Efficient first principles based modeling via machine learning: from simple representations to high entropy materials

Abstract

High-entropy materials (HEMs) have recently emerged as a significant category of materials, offering highly tunable properties. However, the scarcity of HEM data in existing density functional theory (DFT) databases, primarily due to computational expense, hinders the development of effective modeling strategies for computational materials discovery. In this study, we introduce an open DFT dataset of alloys and employ machine learning (ML) methods to investigate the material representations needed for HEM modeling.
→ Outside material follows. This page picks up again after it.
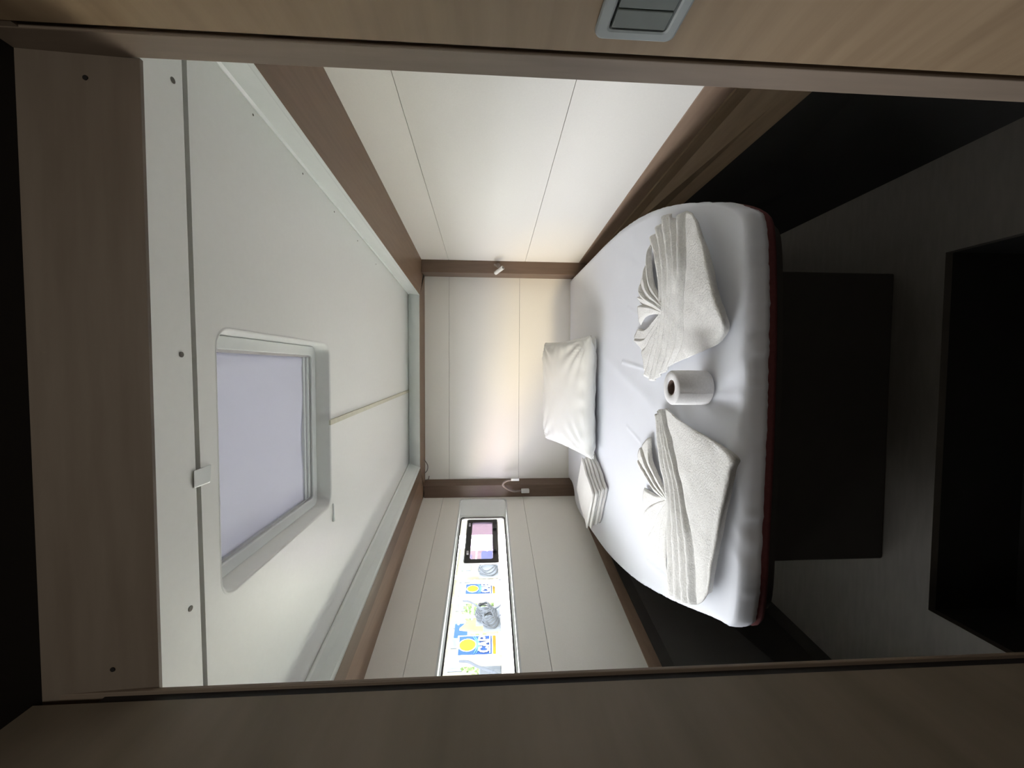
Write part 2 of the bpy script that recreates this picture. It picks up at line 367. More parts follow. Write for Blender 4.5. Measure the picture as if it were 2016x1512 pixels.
# --- white coves between ceiling and soffit, brown soffit, brown valance
cR2 = line(PZ(500, 125, ZS), PZ(828, 583, ZS))
cL2 = line(PZ(655, 1345, ZS), PZ(826, 925, ZS))
YB2 = PZ(827, 750, ZS).y
tr = empty('trim_1', (0.6, 1.6, ZS), kind='structure')
def cove(a0, a1, b0, b1, inward):      # a at the ceiling, b at the soffit edge
    a0, a1, b0, b1 = map(Vector, (a0, a1, b0, b1)); w = Vector(inward)
    n = 5; prof = [(0, 0.0), (.06, .006), (.10, .006), (.16, 0.0), (.82, 0.0), (.86, .001), (1, .001)]
    vs = []
    for (t, o) in prof:
        vs += [a0.lerp(b0, t) + w*o, a1.lerp(b1, t) + w*o]
    back = [b1 - w*.02, b0 - w*.02, a1 - w*.02, a0 - w*.02]
    fs = [(2*i, 2*i+1, 2*i+3, 2*i+2) for i in range(len(prof)-1)]
    return mesh('cove', vs, fs, M_gloss, tr)
cove((cR(f0), f0, ZC), (cR(yb), yb, ZC), (cR2(f0), f0, ZS), (cR2(YB2), YB2, ZS), (-1, 0, 0))
cove((cL(f0), f0, ZC), (cL(yb), yb, ZC), (cL2(f0), f0, ZS), (cL2(YB2), YB2, ZS), (1, 0, 0))
cove((cR(yb), yb, ZC), (cL(yb), yb, ZC), (cR2(YB2), YB2, ZS), (cL2(YB2), YB2, ZS), (0, -1, 0))
# soffit boards
def board(name, par, q, M, t=0.003, **k):
    return slab(name, q, (0, 0, t), M, par, **k)
t2 = empty('trim_2', (0.7, 1.6, ZS), kind='structure')
board('soffit_board', t2, [(cR2(f0), f0, ZS), (XR(f0), f0, ZS), (XR(DB), DB, ZS), (cR2(YB2), YB2, ZS)], M_wood)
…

Utilizing high-throughput DFT calculations, we generate a comprehensive dataset of 84k structures, encompassing both ordered and disordered alloys across a spectrum of up to seven components and the entire concentration range. We apply descriptor-based models and graph neural networks to assess how material information is captured across diverse chemical-structural representations. We first evaluate the in-distribution performance of ML models to confirm their predictive accuracy. Subsequently, we demonstrate the capability of ML models to generalize between ordered and disordered structures, between low-order and high-order alloy systems, and between equimolar and non-equimolar compositions. Our findings suggest that ML models can generalize from cost-effective calculations of simpler systems to more complex scenarios. Additionally, we discuss the influence of dataset size and reveal that the information loss associated with the use of unrelaxed structures could significantly degrade the generalization performance. Overall, this research sheds light on several critical aspects of HEM modeling and offers insights for data-driven atomistic modeling of HEMs.